Title

World Religions and Clean Water Laws

Abstract

Religion could help save the ecology of our planet. Religious ideals are at the core of many people’s value system and speaking to this core may help realize the radical ethical changes required to save our planet. Like other political movements throughout the history of the United States, the environmental movement is often inspired by religious ideals. However, sometimes religious values are suppressed in public discourse about environmental law and policy because Americans are uncomfortable with combining religious values and government policy. This article contends that religious values from diverse world religions can inform policy choices in developing regulatory schemes that protect air, water, and land resources. The incorporation of stories from our global religious heritage may enable us to establish a relationship with nature that can provide for human needs while protecting our environmental resources. With the moral power of religion behind an enforcement plan, it has a better chance of success.

First, we examine the major world religions and indigenous spiritualism in an effort to discover how religious views of the human relationship with nature generally influence environmental laws, and more specifically water law. The views towards water held by indigenous people, Buddhists, Jews, and Christians are similar in many respects in that theirs is a religious ethic to preserve nature as it is found in this world, even while their adherents must, by necessity, utilize these resources. Muslims also seek preservation of water quality with a sense of stewardship for future generations while Hindus view water as a life giving force in the world. Regardless of the religious background, there is a well-spring of popular spiritual support for greater preservation and care about water and its quality. Second, we examine the current legal views about the human relationship to the environment, including the definition of property and the constitutional basis for environmental rights, and also consider how world religions view the human relationship to the environment. Third, we practically incorporate religious values into a regulatory structure and examine the impact of religious values on clean water laws by using religious stories, images, and values to provide powerful ways to capture the attention of legislators, enforcement personnel, and the public at large.
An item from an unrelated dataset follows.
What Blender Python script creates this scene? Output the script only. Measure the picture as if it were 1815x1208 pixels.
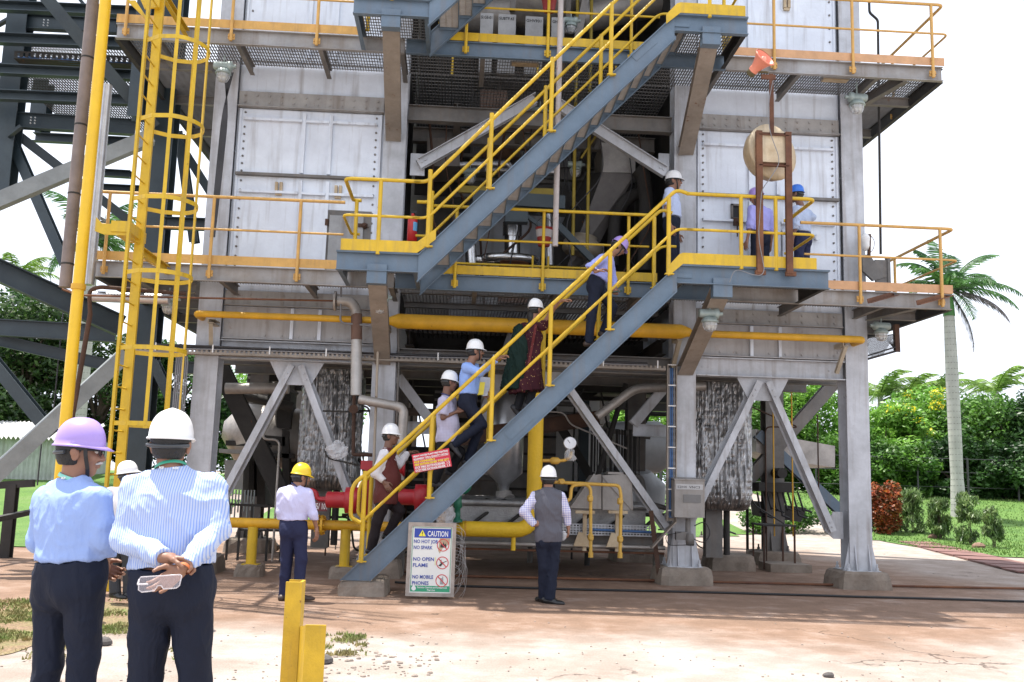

While there may be several ethical systems within a community, often the religious and secular environmental approaches come to the same value-decision: achieving the maximum quality of water possible while still providing for human need. The article concludes by advocating that values from world religions be used as a rich, diverse, and proven framework that can enable the relationship between humans and nature to thrive physically and spiritually, rather than wither by operating at cross-purposes. If environmental laws could be designed and implemented with a greater acceptance of religious values in the public dialogue, they might be less susceptible to constant challenge. Secular environmentalists should recognize that many environmental ethical theories have been influenced by religious values and that people with religious views are their allies, not their opponents. Although secular persons may not fully understand religious motivation, by facilitating the entry of religious ideas and vernacular into the environmental dialogue they can build a coalition to achieve their desired end: environmental protection. Religious ideals can supplement secular views to help develop a more robust environmental ethic for the 21st century. Protecting our environment, the very thing which sustains us physically, is too important to be limited to a single spiritual or non-spiritual viewpoint.